* _DATA SHOWN_:
┄┄┄┄┄┄┄┄┄┄┄┄┄┄┄┄┄┄┄┄

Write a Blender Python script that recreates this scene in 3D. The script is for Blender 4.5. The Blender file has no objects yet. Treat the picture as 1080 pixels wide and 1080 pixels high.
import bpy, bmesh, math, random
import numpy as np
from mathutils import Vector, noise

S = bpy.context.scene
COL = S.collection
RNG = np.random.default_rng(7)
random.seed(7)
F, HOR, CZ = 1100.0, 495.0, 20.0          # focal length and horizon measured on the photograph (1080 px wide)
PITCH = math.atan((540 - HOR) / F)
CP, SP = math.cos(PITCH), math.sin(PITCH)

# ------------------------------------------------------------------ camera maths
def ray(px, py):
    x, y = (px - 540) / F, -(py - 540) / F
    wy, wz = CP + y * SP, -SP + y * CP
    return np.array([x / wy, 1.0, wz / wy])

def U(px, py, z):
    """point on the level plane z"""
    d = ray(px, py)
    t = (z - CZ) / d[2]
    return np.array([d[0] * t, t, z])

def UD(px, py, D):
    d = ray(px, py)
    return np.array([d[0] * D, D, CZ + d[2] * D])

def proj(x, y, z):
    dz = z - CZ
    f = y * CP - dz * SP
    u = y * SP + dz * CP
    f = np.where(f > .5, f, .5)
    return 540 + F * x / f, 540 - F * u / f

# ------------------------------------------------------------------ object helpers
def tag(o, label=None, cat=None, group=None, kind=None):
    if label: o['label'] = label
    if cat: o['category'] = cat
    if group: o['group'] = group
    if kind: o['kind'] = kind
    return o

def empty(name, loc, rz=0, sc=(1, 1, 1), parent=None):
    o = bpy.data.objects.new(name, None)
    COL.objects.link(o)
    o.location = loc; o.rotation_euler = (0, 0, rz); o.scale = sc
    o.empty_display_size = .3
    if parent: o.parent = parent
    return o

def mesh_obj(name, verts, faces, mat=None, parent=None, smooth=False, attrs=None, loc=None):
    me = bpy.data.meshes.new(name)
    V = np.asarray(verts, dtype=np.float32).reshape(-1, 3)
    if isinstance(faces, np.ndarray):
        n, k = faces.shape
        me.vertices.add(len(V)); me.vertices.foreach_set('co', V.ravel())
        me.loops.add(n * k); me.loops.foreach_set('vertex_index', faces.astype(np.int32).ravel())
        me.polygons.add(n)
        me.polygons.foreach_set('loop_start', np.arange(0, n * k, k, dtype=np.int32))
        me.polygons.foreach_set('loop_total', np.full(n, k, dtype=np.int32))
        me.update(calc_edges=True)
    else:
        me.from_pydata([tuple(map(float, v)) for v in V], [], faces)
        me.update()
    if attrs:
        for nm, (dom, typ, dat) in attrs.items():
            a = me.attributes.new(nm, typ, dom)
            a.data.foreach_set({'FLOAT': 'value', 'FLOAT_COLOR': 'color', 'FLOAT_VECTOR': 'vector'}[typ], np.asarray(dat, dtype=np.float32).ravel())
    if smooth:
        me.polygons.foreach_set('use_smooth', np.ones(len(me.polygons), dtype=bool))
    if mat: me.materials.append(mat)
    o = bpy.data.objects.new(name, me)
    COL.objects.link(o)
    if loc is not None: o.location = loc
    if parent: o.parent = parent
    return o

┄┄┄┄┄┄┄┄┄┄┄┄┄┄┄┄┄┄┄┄

* _TASK REQUIREMENTS_: Looking at the material above, please copy exactly every line from its first line through the line containing "CP, SP = math.cos(PITCH), math.sin(PITCH)", with both ends included and nothing else.

* _RESPONSE_:
Write a Blender Python script that recreates this scene in 3D. The script is for Blender 4.5. The Blender file has no objects yet. Treat the picture as 1080 pixels wide and 1080 pixels high.
import bpy, bmesh, math, random
import numpy as np
from mathutils import Vector, noise

S = bpy.context.scene
COL = S.collection
RNG = np.random.default_rng(7)
random.seed(7)
F, HOR, CZ = 1100.0, 495.0, 20.0          # focal length and horizon measured on the photograph (1080 px wide)
PITCH = math.atan((540 - HOR) / F)
CP, SP = math.cos(PITCH), math.sin(PITCH)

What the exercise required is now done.